Korsanlar, ABD’ye Mal Götüren Gemiyi Fidyesiz Bıraktılar

Bu korsanlar ABD, İngiltere ve İsrail’in desteği olmadan oralarda korsanlık yapamazlar diyen Sevinç, “Bunlar bu ülkelerden destek alıyor. Korsanlar bizim gemiyi rehin aldıklarında 170 bin tonluk bir yük gemisin kaçırdılar. Personeli tamamen yabancıydı. Gemi yükünü ABD’ye götürüyordu. Korsanlar o gemiyi birkaç gün içinde serbest bıraktılar fidyede almadılar” dedi. Sevinç, ayrıca “Korsanlar bizim gemimizi ilk rehin aldıklarında ellerinde 3 tane daha gemi vardı. Biz orda iken bu saya 26’ya kadar çıktı bizi serbest bıraktıktan sonra korsanların ellerinde hala 16 tane gemi vardı” şeklinde konuştu.

Kardeşimin Sağlığı Bozuldu

129 gün korsanların elinde rehin kalan Yusuf Sevinç’in abisi Mehmet Mehdi Sevinç, “Kardeşimize kavuştuğumuz için çok mutluyuz bu bizim için bayram oldu.
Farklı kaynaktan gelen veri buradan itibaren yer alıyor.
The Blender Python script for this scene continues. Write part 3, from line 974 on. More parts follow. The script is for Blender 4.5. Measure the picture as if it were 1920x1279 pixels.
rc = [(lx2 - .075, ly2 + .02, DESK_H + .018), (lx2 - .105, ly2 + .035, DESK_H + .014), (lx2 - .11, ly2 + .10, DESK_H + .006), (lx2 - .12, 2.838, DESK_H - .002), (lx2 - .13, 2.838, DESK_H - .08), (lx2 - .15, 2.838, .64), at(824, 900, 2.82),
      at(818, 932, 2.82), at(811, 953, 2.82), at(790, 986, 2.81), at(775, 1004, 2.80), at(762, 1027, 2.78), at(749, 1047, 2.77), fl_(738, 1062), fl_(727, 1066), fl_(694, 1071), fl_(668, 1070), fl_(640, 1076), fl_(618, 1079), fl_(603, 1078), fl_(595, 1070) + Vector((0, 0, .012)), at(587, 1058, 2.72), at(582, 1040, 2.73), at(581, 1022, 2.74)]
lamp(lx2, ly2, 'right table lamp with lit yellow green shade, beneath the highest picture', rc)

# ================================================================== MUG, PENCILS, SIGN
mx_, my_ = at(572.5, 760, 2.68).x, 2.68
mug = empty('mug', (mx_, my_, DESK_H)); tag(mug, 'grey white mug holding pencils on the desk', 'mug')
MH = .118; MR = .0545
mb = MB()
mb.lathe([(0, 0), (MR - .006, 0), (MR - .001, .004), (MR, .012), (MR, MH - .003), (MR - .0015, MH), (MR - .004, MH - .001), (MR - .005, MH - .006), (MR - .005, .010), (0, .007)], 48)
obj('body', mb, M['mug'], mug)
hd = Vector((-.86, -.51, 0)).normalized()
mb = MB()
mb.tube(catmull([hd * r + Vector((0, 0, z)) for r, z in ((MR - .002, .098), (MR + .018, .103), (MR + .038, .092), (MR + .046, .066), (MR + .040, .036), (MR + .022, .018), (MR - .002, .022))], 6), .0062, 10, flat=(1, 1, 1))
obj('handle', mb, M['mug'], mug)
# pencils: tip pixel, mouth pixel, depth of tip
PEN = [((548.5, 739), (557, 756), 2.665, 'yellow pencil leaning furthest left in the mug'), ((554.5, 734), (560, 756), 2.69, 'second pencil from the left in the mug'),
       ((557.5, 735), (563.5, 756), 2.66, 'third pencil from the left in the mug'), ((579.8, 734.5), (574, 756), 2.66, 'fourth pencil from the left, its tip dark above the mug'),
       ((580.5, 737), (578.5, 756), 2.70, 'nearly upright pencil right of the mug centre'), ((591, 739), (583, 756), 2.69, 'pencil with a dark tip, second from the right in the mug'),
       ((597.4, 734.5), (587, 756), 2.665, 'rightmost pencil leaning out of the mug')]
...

Bu kurtarma olayı çok geç oldu kardeşim ve diğer gemi personeli 129 gün korsanların ellerinde kaldılar. Şirket yetkilileri ve devlet yetkilileri zamanında görevlerini yapsalardı kardeşim ve arkadaşları korsanların ellerinde bu kadar uzun süre kalmazlardı. Kardeşim korsanların elinde sağlıksız koşullarda kaldığı için sağlığı bozuldu. 75 kilo olan kardeşim 60 kiloya kadar düştü. Tedavisine devam ediyoruz.” ifadelerini kullandı.